--- DATASET EXTRACT ---
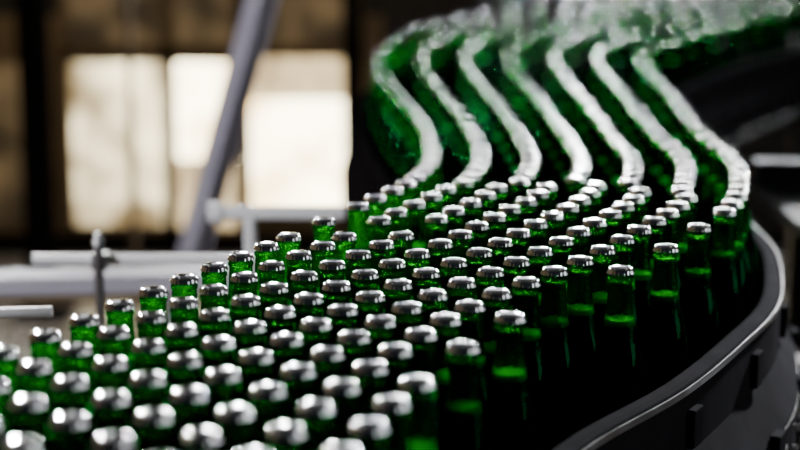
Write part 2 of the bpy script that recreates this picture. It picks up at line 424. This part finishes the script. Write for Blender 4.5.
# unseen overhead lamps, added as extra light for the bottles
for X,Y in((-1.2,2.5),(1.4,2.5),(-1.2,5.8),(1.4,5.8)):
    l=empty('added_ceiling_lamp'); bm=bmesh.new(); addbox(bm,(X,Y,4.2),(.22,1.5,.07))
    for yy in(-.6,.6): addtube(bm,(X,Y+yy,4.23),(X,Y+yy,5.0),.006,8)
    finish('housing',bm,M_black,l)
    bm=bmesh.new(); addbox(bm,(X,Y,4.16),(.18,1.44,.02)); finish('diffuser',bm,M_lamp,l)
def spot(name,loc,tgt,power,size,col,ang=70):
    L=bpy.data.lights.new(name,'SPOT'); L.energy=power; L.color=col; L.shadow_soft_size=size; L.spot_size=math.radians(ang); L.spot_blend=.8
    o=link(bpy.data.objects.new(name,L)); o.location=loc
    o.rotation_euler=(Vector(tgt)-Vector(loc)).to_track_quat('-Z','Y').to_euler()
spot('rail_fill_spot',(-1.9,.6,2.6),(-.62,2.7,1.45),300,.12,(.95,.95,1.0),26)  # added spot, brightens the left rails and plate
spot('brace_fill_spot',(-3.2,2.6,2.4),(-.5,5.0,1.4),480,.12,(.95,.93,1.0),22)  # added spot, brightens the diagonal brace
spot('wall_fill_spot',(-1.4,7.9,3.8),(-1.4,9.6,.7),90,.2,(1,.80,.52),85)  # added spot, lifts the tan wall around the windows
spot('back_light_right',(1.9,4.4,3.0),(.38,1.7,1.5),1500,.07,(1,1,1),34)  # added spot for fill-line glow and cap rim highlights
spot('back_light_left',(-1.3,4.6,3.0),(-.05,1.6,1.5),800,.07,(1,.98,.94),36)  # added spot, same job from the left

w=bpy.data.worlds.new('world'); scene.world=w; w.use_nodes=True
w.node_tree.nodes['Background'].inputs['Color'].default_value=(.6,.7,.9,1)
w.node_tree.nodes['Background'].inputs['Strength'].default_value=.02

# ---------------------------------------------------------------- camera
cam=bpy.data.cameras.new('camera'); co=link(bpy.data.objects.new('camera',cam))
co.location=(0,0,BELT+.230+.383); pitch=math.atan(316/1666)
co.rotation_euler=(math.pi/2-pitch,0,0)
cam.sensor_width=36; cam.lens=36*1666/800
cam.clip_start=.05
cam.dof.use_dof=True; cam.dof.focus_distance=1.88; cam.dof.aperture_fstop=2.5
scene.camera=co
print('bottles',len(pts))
---
* **TO BE DONE**:
Reproduce each line exactly, please, except for any pictures.

* **REPLY TO THE TASK**:
Write part 2 of the bpy script that recreates this picture. It picks up at line 424. This part finishes the script. Write for Blender 4.5.
# unseen overhead lamps, added as extra light for the bottles
for X,Y in((-1.2,2.5),(1.4,2.5),(-1.2,5.8),(1.4,5.8)):
    l=empty('added_ceiling_lamp'); bm=bmesh.new(); addbox(bm,(X,Y,4.2),(.22,1.5,.07))
    for yy in(-.6,.6): addtube(bm,(X,Y+yy,4.23),(X,Y+yy,5.0),.006,8)
    finish('housing',bm,M_black,l)
    bm=bmesh.new(); addbox(bm,(X,Y,4.16),(.18,1.44,.02)); finish('diffuser',bm,M_lamp,l)
def spot(name,loc,tgt,power,size,col,ang=70):
    L=bpy.data.lights.new(name,'SPOT'); L.energy=power; L.color=col; L.shadow_soft_size=size; L.spot_size=math.radians(ang); L.spot_blend=.8
    o=link(bpy.data.objects.new(name,L)); o.location=loc
    o.rotation_euler=(Vector(tgt)-Vector(loc)).to_track_quat('-Z','Y').to_euler()
spot('rail_fill_spot',(-1.9,.6,2.6),(-.62,2.7,1.45),300,.12,(.95,.95,1.0),26)  # added spot, brightens the left rails and plate
spot('brace_fill_spot',(-3.2,2.6,2.4),(-.5,5.0,1.4),480,.12,(.95,.93,1.0),22)  # added spot, brightens the diagonal brace
spot('wall_fill_spot',(-1.4,7.9,3.8),(-1.4,9.6,.7),90,.2,(1,.80,.52),85)  # added spot, lifts the tan wall around the windows
spot('back_light_right',(1.9,4.4,3.0),(.38,1.7,1.5),1500,.07,(1,1,1),34)  # added spot for fill-line glow and cap rim highlights
spot('back_light_left',(-1.3,4.6,3.0),(-.05,1.6,1.5),800,.07,(1,.98,.94),36)  # added spot, same job from the left

w=bpy.data.worlds.new('world'); scene.world=w; w.use_nodes=True
w.node_tree.nodes['Background'].inputs['Color'].default_value=(.6,.7,.9,1)
w.node_tree.nodes['Background'].inputs['Strength'].default_value=.02

# ---------------------------------------------------------------- camera
cam=bpy.data.cameras.new('camera'); co=link(bpy.data.objects.new('camera',cam))
co.location=(0,0,BELT+.230+.383); pitch=math.atan(316/1666)
co.rotation_euler=(math.pi/2-pitch,0,0)
cam.sensor_width=36; cam.lens=36*1666/800
cam.clip_start=.05
cam.dof.use_dof=True; cam.dof.focus_distance=1.88; cam.dof.aperture_fstop=2.5
scene.camera=co
print('bottles',len(pts))